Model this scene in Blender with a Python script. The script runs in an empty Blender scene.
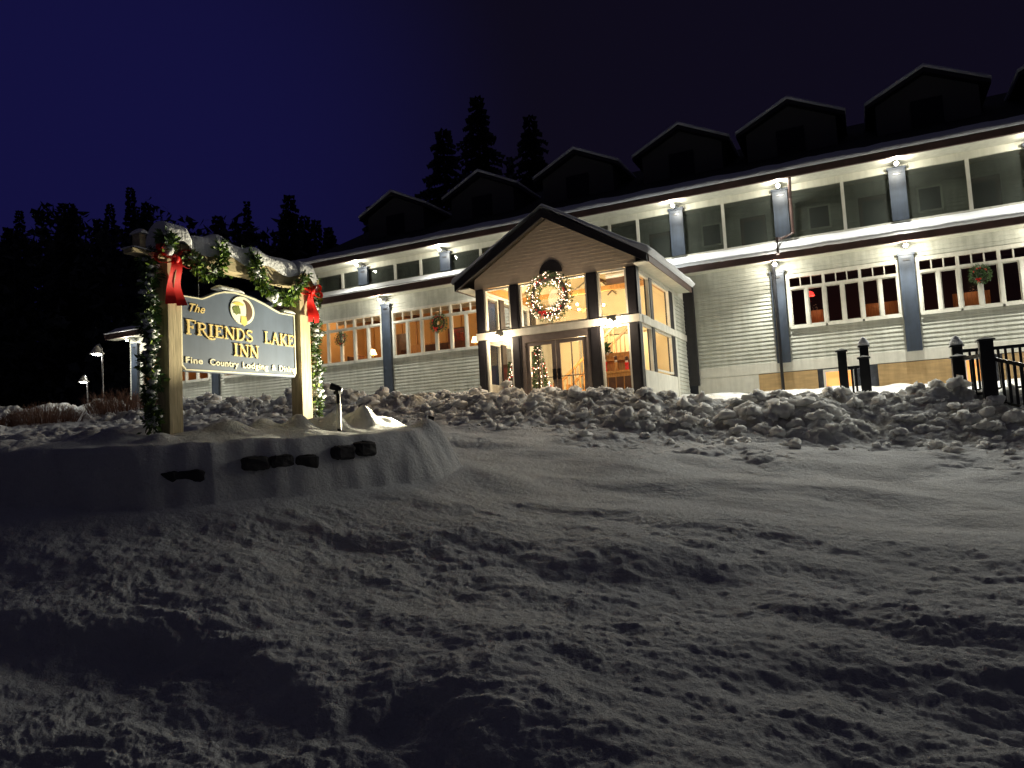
import bpy, bmesh, math, random
import numpy as np
from mathutils import Vector, Matrix
random.seed(7)
S = bpy.context.scene
COL = S.collection

# ------------------------------------------------------------------ camera, sky, exposure
YAW, PITCH, ROLL = math.radians(25.5), math.radians(4.5), 0.055
F0 = Vector((-math.sin(YAW), math.cos(YAW), 0)); R0 = Vector((math.cos(YAW), math.sin(YAW), 0)); UP = Vector((0, 0, 1))
FW = F0*math.cos(PITCH)+UP*math.sin(PITCH); U0 = -F0*math.sin(PITCH)+UP*math.cos(PITCH)
RT = R0*math.cos(ROLL)-U0*math.sin(ROLL); UU = U0*math.cos(ROLL)+R0*math.sin(ROLL)
cam = bpy.data.cameras.new('camera'); camo = bpy.data.objects.new('camera', cam); COL.objects.link(camo)
camo.matrix_world = Matrix(((RT.x, UU.x, -FW.x, 0), (RT.y, UU.y, -FW.y, 0), (RT.z, UU.z, -FW.z, 0), (0, 0, 0, 1)))
cam.sensor_width = 36; cam.lens = 740/1024*36; cam.clip_start = 0.05; cam.clip_end = 2000
S.camera = camo
LAMP_W = 78          # flood lamps on the inn
SIGN_W = 24           # stake spotlight
IN_W = 2.2            # scale of the indoor lamps
w = bpy.data.worlds.new('World'); S.world = w; w.use_nodes = True
nt = w.node_tree; bg = nt.nodes['Background']
tc = nt.nodes.new('ShaderNodeTexCoord')
def dotn(v):
    n = nt.nodes.new('ShaderNodeVectorMath'); n.operation = 'DOT_PRODUCT'; n.inputs[1].default_value = v
    nt.links.new(tc.outputs['Generated'], n.inputs[0]); return n.outputs['Value']
glow_dir = Vector((-math.sin(YAW+math.radians(31)), math.cos(YAW+math.radians(31)), 0.34)).normalized()
mr = nt.nodes.new('ShaderNodeMapRange'); mr.interpolation_type = 'SMOOTHSTEP'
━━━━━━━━
EXERCISE REQUIREMENTS —
Set down again, exactly, the lines of the material above from its first line to the one with "COL = S.collection", inclusive. Leave the pictures out.

EXPECTED ANSWER —
Model this scene in Blender with a Python script. The script runs in an empty Blender scene.
import bpy, bmesh, math, random
import numpy as np
from mathutils import Vector, Matrix
random.seed(7)
S = bpy.context.scene
COL = S.collection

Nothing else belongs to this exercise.